26 Once more, God the Only-begotten has summed up for us, in words of His own, the whole revealed mystery of the faith. When He had given His answer to the charge that He, being a man, made Himself God, He determined to show that His words, I and the Father are One, are a clear and necessary conclusion; and therefore He thus pursued His argument— You say that I have blasphemed, because I said, I am the Son of God. If I do not the works of the Father, believe Me not; but if I do, and you will not believe Me, believe the works, that you may know and be sure that the Father is in Me, and I in the Father.
After this, heresy that still persists in its course perpetrates a wilful outrage in conscious despair; the assertion of unbelief is deliberate shamelessness. They who make it take pride in folly and are dead to the faith, for it is not ignorance, but madness, to contradict this saying. The Lord had said, I and the Father are One; and the mystery of His birth, which He revealed, was the unity in nature of Father and Son. Again, when He was accused for claiming the Divine nature, He justified His claim by advancing a reason;— If I do not the works of the Father, believe Me not.
We are not to believe His assertion that He is the Son of God, unless He does His Father's works. Hence we see that His birth has given Him no new or alien nature, for His doing of the Father's works is to be the reason why we must believe that He is the Son. What room is there here for adoption, or for leave to use the name, or for denial that He was born from the nature of God, when the proof that He is God's Son is that He does the works which belong to the Father's nature?
No creature is equal or like to God, no nature external to His is comparable in might to Him; it is only the Son, born from Himself, Whom we can without blasphemy liken and equal to Him. Nothing outside Himself can be compared to God without insult to His august majesty. If any being, not born from God's self, can be discovered that is like Him and equal to Him in power, then God, in admitting a partner to share His throne, forfeits His pre-eminence. No longer is God One, for a second, indistinguishable from Himself, has arisen.
On the other hand, there is no insult in making His own true Son His equal. For then that which is like Him is His own; that which is compared with Him is born from Himself; the Power that can do His own works is not external to Him. Nay more, it is an actual heightening of His glory, that He has begotten Omnipotence, and yet not severed that Omnipotent nature from Himself.

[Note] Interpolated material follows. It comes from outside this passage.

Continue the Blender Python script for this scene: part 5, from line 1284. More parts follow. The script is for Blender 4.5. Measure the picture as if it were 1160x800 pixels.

The Son performs the Father's works, and on that ground demands that we should believe that He is God's Son.
This is no claim of mere arrogance; for He bases it upon His works, and bids us examine them. And He bears witness that these works are not His own, but His Father's. He would not have our thoughts distracted by the splendour of the deeds from the evidence for His birth. And because the Jews could not penetrate the mystery of the Body which He had taken, the Humanity born of Mary, and recognise the Son of God, He appeals to His deeds for confirmation of His right to the name— But if I do them, and you will not believe Me, believe the works.
First, He would not have them believe that He is the Son of God, except on the evidence of God's works which He does. Next, if He does the works, yet seems unworthy, in His bodily humility, to bear the Divine name, He demands that they shall believe the works. Why should the mystery of His human birth hinder our recognition of His birth as God, when He that is Divinely born fulfils every Divine task by the agency of that Manhood which He has assumed? If we believe not the Man, for the works' sake, when He tells us that He is the Son of God, let us believe the works when they, which are beyond a doubt the works of God, are manifestly wrought by the Son of God.
For the Son of God possesses, in virtue of His birth, everything that is God's; and therefore the Son's work is the Father's work because His birth has not excluded Him from that nature which is His source and wherein He abides, and because He has in Himself that nature to which He owes it that He exists eternally.